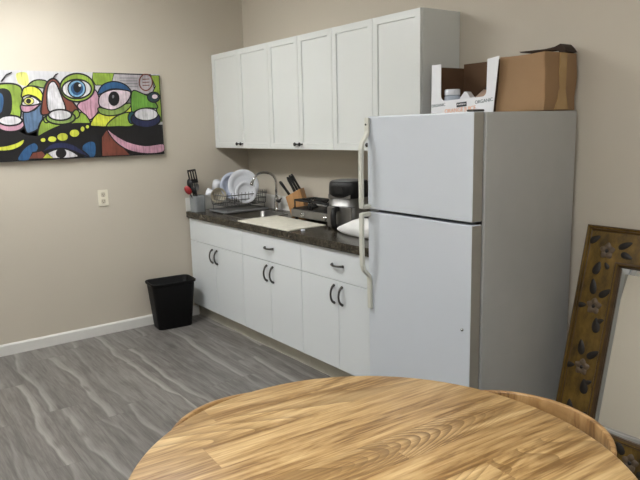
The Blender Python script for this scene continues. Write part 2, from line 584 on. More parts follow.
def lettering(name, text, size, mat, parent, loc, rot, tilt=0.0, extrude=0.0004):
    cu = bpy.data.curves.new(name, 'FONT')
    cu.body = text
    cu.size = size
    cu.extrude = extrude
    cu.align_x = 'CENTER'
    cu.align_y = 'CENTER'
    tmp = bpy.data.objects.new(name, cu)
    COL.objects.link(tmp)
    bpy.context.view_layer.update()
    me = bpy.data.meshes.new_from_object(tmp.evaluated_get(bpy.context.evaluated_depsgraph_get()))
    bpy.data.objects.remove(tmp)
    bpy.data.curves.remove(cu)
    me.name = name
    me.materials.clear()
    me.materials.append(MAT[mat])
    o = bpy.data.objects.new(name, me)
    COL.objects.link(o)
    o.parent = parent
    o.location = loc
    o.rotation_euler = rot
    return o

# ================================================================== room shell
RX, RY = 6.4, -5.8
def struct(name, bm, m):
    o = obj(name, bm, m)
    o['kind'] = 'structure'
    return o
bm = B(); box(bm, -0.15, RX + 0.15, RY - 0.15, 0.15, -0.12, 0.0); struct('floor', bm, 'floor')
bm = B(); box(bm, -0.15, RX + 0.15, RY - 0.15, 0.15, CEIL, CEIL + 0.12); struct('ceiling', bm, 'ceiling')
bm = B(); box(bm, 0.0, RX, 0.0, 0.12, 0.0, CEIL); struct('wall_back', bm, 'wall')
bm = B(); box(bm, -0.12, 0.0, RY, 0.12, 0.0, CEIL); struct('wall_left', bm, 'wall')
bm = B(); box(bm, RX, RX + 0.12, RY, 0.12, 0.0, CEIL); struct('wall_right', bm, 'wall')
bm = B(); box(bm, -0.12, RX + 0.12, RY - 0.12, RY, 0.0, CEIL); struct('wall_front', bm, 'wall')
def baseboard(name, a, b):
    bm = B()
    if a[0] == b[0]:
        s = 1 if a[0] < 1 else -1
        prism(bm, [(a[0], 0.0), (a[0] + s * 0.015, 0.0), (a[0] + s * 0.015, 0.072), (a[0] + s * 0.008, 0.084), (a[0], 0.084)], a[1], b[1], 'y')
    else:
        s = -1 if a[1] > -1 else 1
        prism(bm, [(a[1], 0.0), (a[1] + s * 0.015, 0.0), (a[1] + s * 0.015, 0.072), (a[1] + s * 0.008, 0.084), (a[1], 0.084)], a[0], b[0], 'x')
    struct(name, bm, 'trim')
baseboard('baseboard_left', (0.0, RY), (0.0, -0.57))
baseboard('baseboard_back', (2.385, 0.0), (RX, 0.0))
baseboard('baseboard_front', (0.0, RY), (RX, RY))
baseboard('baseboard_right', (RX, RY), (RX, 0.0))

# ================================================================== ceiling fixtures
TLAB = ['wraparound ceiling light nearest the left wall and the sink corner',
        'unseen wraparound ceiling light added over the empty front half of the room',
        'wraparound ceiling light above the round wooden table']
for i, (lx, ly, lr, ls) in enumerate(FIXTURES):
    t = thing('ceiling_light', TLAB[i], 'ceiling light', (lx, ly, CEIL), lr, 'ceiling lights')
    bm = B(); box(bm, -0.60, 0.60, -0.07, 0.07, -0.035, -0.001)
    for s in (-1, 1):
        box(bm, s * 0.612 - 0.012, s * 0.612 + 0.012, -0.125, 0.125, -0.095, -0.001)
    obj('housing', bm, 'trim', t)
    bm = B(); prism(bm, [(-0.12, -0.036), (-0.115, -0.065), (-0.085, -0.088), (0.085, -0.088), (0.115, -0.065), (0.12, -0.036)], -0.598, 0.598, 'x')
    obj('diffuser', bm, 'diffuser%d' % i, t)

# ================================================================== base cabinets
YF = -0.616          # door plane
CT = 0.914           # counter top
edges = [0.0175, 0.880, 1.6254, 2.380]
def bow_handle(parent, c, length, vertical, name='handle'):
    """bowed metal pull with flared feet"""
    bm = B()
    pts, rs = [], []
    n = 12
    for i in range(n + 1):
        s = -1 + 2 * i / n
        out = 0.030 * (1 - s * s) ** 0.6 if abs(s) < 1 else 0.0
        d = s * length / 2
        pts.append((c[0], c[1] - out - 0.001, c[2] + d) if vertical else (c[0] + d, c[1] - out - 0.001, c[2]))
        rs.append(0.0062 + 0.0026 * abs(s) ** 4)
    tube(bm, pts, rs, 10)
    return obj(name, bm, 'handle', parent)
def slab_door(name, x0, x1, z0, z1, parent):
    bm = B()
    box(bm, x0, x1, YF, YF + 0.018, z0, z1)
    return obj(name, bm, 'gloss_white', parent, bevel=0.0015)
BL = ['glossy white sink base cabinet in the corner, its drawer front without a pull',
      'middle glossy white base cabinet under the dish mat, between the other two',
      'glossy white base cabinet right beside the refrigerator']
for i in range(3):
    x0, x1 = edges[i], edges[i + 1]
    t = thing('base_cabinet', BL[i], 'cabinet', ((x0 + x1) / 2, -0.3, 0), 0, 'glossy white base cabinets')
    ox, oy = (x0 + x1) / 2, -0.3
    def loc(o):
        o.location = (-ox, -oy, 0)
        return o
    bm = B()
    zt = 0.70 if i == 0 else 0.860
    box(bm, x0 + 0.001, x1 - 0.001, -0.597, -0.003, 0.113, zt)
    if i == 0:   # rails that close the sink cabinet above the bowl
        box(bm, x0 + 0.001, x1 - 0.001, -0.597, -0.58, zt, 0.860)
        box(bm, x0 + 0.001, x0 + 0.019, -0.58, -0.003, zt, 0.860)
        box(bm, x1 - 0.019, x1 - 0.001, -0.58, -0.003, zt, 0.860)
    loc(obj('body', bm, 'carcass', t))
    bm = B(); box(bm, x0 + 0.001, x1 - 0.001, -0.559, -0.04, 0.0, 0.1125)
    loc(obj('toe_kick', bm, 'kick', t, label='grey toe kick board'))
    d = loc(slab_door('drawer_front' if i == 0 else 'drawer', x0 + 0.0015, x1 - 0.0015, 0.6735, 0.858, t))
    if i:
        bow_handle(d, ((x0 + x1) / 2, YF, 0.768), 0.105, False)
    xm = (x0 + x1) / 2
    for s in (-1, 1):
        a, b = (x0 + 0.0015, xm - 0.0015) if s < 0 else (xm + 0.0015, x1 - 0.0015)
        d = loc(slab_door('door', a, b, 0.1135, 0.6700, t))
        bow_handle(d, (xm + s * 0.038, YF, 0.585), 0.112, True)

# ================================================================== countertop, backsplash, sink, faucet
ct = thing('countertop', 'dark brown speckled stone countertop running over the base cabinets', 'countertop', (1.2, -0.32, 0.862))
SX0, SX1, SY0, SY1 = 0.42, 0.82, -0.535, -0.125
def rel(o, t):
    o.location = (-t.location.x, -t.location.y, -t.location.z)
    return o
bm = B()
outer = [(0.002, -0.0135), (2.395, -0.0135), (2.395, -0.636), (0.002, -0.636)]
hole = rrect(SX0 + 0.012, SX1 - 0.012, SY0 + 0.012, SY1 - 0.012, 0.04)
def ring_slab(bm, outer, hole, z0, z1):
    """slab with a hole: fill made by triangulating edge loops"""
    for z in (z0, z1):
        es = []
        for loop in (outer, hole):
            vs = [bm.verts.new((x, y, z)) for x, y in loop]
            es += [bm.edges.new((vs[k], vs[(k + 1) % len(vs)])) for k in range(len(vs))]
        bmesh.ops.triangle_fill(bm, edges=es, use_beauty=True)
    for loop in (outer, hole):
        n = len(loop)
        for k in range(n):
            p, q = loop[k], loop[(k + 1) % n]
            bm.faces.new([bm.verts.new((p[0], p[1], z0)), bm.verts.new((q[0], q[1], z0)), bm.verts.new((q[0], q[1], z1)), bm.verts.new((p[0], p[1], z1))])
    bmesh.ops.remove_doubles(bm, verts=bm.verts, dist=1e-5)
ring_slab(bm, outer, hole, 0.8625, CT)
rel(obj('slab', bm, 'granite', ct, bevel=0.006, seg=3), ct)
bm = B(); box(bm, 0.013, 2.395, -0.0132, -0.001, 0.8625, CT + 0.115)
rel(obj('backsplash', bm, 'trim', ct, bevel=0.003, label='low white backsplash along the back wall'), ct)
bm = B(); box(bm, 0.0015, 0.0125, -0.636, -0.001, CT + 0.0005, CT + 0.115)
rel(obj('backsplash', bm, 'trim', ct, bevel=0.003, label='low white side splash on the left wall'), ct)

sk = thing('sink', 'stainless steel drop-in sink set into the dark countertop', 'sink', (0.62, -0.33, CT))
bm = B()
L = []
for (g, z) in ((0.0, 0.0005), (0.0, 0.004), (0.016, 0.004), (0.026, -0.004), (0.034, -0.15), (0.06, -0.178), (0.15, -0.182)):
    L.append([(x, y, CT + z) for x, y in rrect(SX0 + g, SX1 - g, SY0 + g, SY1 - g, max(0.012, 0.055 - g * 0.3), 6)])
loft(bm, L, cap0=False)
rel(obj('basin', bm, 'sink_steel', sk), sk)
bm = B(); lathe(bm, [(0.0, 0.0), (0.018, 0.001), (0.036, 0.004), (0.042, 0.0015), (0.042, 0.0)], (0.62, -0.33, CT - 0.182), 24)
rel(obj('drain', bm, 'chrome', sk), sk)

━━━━

● **BRIEF**:
Please reproduce the listing exactly from its opening line through the line that contains "baseboard('baseboard_right', (RX, RY), (RX, 0.0))", both included, with all pictures omitted.

● **COMPLETED EXERCISE**:
The Blender Python script for this scene continues. Write part 2, from line 584 on. More parts follow.
def lettering(name, text, size, mat, parent, loc, rot, tilt=0.0, extrude=0.0004):
    cu = bpy.data.curves.new(name, 'FONT')
    cu.body = text
    cu.size = size
    cu.extrude = extrude
    cu.align_x = 'CENTER'
    cu.align_y = 'CENTER'
    tmp = bpy.data.objects.new(name, cu)
    COL.objects.link(tmp)
    bpy.context.view_layer.update()
    me = bpy.data.meshes.new_from_object(tmp.evaluated_get(bpy.context.evaluated_depsgraph_get()))
    bpy.data.objects.remove(tmp)
    bpy.data.curves.remove(cu)
    me.name = name
    me.materials.clear()
    me.materials.append(MAT[mat])
    o = bpy.data.objects.new(name, me)
    COL.objects.link(o)
    o.parent = parent
    o.location = loc
    o.rotation_euler = rot
    return o

# ================================================================== room shell
RX, RY = 6.4, -5.8
def struct(name, bm, m):
    o = obj(name, bm, m)
    o['kind'] = 'structure'
    return o
bm = B(); box(bm, -0.15, RX + 0.15, RY - 0.15, 0.15, -0.12, 0.0); struct('floor', bm, 'floor')
bm = B(); box(bm, -0.15, RX + 0.15, RY - 0.15, 0.15, CEIL, CEIL + 0.12); struct('ceiling', bm, 'ceiling')
bm = B(); box(bm, 0.0, RX, 0.0, 0.12, 0.0, CEIL); struct('wall_back', bm, 'wall')
bm = B(); box(bm, -0.12, 0.0, RY, 0.12, 0.0, CEIL); struct('wall_left', bm, 'wall')
bm = B(); box(bm, RX, RX + 0.12, RY, 0.12, 0.0, CEIL); struct('wall_right', bm, 'wall')
bm = B(); box(bm, -0.12, RX + 0.12, RY - 0.12, RY, 0.0, CEIL); struct('wall_front', bm, 'wall')
def baseboard(name, a, b):
    bm = B()
    if a[0] == b[0]:
        s = 1 if a[0] < 1 else -1
        prism(bm, [(a[0], 0.0), (a[0] + s * 0.015, 0.0), (a[0] + s * 0.015, 0.072), (a[0] + s * 0.008, 0.084), (a[0], 0.084)], a[1], b[1], 'y')
    else:
        s = -1 if a[1] > -1 else 1
        prism(bm, [(a[1], 0.0), (a[1] + s * 0.015, 0.0), (a[1] + s * 0.015, 0.072), (a[1] + s * 0.008, 0.084), (a[1], 0.084)], a[0], b[0], 'x')
    struct(name, bm, 'trim')
baseboard('baseboard_left', (0.0, RY), (0.0, -0.57))
baseboard('baseboard_back', (2.385, 0.0), (RX, 0.0))
baseboard('baseboard_front', (0.0, RY), (RX, RY))
baseboard('baseboard_right', (RX, RY), (RX, 0.0))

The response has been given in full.